The exercise
Reading the listing below, count the lines that contain the word "scene" and give that count alone.
________
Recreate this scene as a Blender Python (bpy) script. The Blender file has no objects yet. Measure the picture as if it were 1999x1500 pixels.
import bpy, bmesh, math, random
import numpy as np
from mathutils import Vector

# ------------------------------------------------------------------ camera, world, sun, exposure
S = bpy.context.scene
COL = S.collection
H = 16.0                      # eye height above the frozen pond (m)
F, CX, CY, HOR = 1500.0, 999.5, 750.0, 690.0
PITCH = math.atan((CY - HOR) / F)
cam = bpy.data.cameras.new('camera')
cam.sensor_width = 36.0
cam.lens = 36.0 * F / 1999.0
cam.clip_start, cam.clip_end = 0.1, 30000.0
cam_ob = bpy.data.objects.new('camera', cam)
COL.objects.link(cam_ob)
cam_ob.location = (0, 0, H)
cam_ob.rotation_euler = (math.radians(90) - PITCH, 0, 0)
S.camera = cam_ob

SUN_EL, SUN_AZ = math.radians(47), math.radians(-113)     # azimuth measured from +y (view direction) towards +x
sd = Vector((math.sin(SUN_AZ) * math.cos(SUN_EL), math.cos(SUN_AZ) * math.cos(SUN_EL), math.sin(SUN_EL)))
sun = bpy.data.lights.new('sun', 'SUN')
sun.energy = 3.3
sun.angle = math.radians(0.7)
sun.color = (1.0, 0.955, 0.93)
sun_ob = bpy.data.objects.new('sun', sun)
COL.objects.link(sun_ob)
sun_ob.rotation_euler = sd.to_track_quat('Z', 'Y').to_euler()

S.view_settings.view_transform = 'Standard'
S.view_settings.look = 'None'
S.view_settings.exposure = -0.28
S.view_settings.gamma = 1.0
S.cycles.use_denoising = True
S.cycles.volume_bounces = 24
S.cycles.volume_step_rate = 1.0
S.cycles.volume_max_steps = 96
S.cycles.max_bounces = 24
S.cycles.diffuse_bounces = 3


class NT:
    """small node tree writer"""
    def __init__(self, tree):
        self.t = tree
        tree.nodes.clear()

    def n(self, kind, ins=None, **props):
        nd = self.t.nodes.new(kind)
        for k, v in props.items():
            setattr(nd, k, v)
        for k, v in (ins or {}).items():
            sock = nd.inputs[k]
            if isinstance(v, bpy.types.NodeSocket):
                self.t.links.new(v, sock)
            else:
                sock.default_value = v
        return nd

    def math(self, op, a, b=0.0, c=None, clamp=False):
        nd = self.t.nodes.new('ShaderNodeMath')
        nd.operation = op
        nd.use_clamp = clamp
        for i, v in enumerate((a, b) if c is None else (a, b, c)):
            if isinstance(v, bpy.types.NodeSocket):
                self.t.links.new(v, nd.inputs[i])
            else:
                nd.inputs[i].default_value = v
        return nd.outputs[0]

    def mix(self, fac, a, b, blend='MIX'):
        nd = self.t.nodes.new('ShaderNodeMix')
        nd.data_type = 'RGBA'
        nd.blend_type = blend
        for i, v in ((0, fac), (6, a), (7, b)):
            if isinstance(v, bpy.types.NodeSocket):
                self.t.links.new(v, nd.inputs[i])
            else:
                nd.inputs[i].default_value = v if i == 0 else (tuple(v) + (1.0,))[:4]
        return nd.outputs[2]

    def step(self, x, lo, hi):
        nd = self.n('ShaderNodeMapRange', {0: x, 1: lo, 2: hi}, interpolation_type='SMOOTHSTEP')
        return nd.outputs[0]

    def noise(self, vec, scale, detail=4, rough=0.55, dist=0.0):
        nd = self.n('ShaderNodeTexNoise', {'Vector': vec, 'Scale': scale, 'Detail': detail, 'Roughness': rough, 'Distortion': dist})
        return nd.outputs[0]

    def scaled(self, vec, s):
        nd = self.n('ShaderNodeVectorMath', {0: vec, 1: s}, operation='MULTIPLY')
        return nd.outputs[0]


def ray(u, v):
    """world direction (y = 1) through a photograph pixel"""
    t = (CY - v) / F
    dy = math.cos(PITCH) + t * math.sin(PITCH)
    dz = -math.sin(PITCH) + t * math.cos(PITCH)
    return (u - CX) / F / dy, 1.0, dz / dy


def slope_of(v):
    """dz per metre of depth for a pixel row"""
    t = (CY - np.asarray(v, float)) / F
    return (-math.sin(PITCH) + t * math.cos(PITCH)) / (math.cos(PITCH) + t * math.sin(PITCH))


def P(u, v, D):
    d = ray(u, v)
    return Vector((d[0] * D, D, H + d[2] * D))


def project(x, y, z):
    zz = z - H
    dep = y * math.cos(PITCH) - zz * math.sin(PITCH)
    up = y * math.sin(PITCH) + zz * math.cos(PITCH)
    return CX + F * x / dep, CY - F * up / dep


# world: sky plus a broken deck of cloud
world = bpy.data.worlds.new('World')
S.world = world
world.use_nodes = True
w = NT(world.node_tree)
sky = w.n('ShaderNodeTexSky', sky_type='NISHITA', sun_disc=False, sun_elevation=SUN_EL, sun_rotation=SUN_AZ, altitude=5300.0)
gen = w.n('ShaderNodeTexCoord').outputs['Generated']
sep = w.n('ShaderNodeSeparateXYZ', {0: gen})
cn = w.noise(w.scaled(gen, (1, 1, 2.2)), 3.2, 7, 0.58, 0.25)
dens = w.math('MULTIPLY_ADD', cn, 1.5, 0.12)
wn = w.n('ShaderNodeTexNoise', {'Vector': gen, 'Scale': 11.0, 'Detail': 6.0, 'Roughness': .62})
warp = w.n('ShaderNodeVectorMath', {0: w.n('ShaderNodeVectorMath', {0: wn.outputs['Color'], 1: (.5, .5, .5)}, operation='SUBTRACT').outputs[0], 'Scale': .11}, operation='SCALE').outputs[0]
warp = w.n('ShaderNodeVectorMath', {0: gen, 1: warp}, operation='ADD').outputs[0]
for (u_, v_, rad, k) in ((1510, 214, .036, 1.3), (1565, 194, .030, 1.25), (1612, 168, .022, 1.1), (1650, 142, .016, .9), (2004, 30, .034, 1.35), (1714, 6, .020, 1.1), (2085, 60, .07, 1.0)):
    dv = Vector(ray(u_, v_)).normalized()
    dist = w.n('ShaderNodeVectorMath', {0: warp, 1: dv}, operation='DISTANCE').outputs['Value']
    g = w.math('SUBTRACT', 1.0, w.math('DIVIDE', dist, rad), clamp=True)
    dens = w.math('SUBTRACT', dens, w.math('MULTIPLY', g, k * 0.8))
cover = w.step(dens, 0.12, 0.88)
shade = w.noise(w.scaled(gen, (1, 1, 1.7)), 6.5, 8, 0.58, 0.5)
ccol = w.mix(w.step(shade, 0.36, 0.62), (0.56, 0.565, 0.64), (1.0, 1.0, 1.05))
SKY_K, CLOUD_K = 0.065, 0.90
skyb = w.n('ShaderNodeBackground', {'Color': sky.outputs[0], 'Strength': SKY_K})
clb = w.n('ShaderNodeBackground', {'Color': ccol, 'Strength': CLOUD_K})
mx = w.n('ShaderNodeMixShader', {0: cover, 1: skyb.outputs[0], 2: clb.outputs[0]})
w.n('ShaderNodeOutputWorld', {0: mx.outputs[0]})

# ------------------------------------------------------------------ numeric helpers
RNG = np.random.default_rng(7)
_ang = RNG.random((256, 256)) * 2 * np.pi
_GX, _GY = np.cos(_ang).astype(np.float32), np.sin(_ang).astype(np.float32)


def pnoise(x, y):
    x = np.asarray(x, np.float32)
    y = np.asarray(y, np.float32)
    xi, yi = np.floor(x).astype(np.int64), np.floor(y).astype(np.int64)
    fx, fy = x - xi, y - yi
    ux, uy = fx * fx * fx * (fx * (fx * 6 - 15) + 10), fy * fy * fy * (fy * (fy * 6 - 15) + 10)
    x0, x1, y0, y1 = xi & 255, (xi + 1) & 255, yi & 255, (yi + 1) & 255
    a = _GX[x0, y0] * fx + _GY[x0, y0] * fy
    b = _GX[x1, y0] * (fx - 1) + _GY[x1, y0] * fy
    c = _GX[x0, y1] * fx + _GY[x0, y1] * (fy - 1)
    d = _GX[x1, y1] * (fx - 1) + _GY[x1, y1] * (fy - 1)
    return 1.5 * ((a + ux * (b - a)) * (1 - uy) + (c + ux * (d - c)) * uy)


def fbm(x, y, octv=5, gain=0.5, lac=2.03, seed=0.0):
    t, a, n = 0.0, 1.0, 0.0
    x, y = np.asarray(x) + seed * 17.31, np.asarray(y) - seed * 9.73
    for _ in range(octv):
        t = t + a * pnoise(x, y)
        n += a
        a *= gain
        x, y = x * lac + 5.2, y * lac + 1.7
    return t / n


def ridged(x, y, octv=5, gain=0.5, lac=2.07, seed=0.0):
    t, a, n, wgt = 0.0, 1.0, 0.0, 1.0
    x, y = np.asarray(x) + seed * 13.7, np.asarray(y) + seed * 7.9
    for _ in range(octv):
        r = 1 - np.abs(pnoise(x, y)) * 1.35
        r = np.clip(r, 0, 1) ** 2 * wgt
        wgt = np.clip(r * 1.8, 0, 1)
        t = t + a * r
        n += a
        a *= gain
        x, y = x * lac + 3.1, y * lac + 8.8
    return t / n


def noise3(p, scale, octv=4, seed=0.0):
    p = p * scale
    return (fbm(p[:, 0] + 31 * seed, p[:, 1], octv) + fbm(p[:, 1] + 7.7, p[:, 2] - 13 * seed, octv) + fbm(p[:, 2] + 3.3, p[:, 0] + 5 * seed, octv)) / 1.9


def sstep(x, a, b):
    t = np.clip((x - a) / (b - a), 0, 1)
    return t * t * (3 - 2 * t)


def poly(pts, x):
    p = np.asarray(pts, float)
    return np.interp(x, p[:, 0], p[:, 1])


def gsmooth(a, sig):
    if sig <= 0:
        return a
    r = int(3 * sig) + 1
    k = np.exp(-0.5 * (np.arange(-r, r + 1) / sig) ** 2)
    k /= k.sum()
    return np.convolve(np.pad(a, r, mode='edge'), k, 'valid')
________
Finished task
2